• Be cognizant of frustration levels, both yours and the returning student’s, and be willing to take a step back and try different pedagogical and technological approaches to writing assignments and computer tasks.
• Resist the temptation to take over a computer station and literally take the keyboard and/or mouse out of the returning student’s hands. Talk the student through the tasks, allowing time for the student to write steps down and review them with you.

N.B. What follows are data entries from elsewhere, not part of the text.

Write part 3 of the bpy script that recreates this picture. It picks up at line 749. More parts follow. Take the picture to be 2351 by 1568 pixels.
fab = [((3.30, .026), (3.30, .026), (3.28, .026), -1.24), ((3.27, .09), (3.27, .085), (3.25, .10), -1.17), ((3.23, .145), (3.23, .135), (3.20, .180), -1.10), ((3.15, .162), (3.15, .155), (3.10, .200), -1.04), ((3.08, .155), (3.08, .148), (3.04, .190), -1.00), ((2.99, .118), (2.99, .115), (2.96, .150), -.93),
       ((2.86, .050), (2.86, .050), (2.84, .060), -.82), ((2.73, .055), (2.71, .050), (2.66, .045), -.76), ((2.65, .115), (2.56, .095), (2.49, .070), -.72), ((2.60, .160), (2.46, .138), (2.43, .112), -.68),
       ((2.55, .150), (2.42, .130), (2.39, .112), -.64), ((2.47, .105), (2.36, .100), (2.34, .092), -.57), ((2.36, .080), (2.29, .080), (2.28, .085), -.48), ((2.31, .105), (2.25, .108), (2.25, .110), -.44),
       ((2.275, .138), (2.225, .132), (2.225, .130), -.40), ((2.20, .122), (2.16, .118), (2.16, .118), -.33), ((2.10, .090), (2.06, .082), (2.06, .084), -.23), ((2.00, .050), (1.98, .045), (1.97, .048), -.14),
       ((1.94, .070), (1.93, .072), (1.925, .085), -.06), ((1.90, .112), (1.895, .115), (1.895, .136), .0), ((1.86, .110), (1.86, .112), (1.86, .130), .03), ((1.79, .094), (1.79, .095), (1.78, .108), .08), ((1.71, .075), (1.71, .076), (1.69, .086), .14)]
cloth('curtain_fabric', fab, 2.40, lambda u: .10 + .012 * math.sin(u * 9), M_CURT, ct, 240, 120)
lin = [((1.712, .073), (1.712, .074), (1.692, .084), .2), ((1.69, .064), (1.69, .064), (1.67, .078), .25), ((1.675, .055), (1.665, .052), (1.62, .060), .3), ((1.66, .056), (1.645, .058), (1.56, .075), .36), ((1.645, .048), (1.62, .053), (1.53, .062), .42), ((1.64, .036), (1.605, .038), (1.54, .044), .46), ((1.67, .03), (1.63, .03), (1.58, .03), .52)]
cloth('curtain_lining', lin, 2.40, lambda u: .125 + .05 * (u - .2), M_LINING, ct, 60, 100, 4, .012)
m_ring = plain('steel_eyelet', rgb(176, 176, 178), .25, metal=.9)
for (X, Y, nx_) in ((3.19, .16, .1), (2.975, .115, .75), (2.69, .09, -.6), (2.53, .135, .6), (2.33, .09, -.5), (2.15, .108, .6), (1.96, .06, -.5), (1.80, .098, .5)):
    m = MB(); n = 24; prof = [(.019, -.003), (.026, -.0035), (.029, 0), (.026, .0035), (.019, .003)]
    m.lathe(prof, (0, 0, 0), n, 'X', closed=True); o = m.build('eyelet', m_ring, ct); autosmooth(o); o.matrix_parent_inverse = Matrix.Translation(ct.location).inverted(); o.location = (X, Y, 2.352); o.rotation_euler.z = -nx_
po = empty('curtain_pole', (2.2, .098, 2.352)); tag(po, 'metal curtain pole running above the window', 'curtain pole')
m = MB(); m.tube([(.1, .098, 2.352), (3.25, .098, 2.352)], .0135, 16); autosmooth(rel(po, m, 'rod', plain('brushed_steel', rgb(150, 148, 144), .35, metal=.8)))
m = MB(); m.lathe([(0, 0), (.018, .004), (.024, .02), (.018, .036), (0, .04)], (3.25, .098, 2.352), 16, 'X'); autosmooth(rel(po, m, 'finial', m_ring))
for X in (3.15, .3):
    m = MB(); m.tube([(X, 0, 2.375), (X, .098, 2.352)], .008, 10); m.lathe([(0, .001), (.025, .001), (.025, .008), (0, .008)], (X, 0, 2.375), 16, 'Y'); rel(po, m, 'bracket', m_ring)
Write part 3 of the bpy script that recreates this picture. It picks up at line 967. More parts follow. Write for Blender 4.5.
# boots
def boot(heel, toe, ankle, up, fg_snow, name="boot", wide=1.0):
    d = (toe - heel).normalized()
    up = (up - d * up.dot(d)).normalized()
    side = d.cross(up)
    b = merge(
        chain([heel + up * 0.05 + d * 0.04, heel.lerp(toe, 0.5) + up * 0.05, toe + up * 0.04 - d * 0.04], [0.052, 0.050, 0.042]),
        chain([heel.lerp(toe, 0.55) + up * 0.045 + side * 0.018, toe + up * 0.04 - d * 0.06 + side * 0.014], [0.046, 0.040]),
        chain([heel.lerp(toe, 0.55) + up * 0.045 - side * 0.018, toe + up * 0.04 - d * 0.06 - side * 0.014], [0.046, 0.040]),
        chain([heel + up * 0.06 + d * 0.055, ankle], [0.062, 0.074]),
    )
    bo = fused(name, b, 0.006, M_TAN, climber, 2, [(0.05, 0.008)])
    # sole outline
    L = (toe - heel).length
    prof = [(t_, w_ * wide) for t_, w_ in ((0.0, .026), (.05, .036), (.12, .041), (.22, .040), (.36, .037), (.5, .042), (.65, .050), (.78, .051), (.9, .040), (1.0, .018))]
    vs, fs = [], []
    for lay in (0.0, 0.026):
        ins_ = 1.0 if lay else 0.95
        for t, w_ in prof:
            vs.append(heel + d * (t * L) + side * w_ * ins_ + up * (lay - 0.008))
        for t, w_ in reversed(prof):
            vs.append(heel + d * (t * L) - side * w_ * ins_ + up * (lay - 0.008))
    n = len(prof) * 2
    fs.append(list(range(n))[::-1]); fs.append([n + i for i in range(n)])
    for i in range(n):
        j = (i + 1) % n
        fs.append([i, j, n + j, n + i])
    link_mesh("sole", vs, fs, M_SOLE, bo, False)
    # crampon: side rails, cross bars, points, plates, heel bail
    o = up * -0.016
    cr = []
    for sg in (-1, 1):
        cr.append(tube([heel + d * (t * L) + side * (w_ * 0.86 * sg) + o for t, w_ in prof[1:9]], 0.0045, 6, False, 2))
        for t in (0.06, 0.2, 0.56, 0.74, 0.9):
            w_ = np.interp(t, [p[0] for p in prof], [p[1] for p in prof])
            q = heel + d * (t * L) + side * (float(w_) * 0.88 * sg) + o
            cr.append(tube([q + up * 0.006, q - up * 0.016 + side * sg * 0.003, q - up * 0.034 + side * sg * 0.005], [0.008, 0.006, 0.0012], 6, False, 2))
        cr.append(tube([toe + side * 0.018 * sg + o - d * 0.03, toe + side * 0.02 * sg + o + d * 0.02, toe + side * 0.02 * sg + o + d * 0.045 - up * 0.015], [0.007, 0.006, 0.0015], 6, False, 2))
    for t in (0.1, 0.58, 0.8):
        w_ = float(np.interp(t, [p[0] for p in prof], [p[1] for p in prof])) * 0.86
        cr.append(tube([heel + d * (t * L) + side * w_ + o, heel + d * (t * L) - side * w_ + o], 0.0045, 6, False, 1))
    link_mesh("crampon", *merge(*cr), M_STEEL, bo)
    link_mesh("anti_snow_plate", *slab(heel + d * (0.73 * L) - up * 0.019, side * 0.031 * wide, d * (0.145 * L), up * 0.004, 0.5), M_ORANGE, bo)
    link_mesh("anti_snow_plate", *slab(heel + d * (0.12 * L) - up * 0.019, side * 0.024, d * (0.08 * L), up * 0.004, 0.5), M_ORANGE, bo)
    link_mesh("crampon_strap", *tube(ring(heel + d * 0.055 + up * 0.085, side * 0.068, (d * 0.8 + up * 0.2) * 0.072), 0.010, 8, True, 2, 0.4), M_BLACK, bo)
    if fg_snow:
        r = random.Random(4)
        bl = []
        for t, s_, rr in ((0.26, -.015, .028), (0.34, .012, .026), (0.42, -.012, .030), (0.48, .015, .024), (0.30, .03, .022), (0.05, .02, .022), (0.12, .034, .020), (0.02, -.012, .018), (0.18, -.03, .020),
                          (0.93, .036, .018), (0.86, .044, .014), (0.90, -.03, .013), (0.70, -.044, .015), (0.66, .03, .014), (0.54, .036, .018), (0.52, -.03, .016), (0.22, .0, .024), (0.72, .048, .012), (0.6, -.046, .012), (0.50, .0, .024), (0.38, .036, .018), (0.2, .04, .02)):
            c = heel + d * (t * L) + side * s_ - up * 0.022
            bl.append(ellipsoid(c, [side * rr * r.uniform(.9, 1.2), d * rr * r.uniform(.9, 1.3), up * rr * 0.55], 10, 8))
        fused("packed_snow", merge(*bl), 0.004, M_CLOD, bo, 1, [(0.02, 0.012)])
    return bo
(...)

• If you are new to the computer classroom, do not be afraid to ask a lab assistant, your department’s tech representative, or even a more experienced student in your class for assistance. Some instructors who are new to the computer classroom fear this loss of control and the apparent accompanying loss of authority; this adjustment requires some hours logged in the computer classroom. After seeing enough jammed printers, fragged discs, crashed hard drives, and students who cannot remember what keys they pressed to create a catastrophic error, you develop your own pedagogical and technological strategies and learn to roll with the punches.
• Students who are referred to the writing center or to a tech assistant fare better if they have a detailed assignment sheet, hard copy or online, from which to work so that the person assisting will have a stronger idea of what you want in a particular assignment.
• Respond promptly to phone calls and e-mail requests for assistance.
• Investigate whether your school has a program to aid returning students.
For example, at the University of South Alabama, we have the Adult Interdisciplinary
Studies program, in which returning students take several core courses
together and then combine components from up to three majors into a self-designed
program of study. Students not only reacclimate to the academic setting,
but they also form support networks with faculty and fellow returning students.